**REQUIREMENTS**. Which lines run from the first one up to and including the one with "rad = math.radians"? Print exactly those.

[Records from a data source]
········
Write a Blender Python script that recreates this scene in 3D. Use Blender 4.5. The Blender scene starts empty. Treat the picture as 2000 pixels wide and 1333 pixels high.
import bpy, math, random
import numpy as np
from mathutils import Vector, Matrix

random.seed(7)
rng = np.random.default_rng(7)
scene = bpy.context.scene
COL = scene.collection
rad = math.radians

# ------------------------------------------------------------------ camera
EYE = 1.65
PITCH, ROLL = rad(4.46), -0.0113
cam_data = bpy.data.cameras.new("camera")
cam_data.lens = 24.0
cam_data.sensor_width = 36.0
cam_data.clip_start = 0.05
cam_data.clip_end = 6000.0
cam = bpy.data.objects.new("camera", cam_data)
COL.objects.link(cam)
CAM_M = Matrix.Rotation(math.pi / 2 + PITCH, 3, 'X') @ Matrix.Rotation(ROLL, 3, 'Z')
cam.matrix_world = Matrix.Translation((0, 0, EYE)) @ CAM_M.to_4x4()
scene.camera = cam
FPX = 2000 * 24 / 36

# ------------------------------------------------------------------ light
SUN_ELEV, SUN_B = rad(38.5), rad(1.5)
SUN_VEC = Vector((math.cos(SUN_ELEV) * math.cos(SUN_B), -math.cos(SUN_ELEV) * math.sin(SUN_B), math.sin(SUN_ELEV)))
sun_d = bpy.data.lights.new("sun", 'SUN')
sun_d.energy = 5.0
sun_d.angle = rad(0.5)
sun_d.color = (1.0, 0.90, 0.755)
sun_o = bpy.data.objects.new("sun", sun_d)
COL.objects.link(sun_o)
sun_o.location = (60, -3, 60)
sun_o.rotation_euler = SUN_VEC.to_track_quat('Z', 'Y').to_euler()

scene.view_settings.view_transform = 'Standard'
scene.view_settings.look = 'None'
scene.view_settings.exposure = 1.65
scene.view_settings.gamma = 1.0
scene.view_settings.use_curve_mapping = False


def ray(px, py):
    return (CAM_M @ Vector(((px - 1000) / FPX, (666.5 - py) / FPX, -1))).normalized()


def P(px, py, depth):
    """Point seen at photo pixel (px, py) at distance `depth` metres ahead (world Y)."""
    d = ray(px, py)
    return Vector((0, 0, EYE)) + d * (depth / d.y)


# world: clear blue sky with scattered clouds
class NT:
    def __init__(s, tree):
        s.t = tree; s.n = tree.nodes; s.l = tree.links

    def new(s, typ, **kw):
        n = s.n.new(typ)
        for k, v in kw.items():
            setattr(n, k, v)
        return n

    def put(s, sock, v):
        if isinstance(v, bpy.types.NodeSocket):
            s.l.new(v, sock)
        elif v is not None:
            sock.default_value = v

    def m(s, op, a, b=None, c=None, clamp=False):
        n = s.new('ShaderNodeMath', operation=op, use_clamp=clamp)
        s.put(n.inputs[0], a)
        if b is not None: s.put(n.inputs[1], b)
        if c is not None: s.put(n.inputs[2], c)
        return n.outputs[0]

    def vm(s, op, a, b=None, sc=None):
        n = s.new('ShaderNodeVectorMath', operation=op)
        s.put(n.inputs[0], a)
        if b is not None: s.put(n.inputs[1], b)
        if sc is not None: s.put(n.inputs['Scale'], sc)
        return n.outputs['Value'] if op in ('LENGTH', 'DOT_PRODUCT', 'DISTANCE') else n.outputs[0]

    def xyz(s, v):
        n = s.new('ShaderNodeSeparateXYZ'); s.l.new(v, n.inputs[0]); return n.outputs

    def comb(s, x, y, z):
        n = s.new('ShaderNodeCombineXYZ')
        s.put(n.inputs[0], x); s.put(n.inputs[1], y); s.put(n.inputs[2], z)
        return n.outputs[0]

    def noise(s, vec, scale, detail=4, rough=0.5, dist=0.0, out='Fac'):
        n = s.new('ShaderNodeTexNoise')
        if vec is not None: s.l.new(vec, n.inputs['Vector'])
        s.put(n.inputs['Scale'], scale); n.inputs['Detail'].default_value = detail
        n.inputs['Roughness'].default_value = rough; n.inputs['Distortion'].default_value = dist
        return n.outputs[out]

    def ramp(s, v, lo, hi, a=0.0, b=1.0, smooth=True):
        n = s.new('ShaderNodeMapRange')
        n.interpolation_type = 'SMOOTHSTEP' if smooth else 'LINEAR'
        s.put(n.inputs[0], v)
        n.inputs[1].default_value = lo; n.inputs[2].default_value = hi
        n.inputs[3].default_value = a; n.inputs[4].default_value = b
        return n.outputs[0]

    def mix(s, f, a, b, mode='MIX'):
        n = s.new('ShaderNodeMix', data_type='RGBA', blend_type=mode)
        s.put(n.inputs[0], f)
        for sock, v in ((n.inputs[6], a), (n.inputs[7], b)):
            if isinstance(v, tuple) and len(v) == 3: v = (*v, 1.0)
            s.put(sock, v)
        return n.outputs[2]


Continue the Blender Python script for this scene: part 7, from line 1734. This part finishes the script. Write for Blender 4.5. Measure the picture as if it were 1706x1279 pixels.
········
**SOLUTION FOR THIS EXERCISE**.
Write a Blender Python script that recreates this scene in 3D. Use Blender 4.5. The Blender scene starts empty. Treat the picture as 2000 pixels wide and 1333 pixels high.
import bpy, math, random
import numpy as np
from mathutils import Vector, Matrix

random.seed(7)
rng = np.random.default_rng(7)
scene = bpy.context.scene
COL = scene.collection
rad = math.radians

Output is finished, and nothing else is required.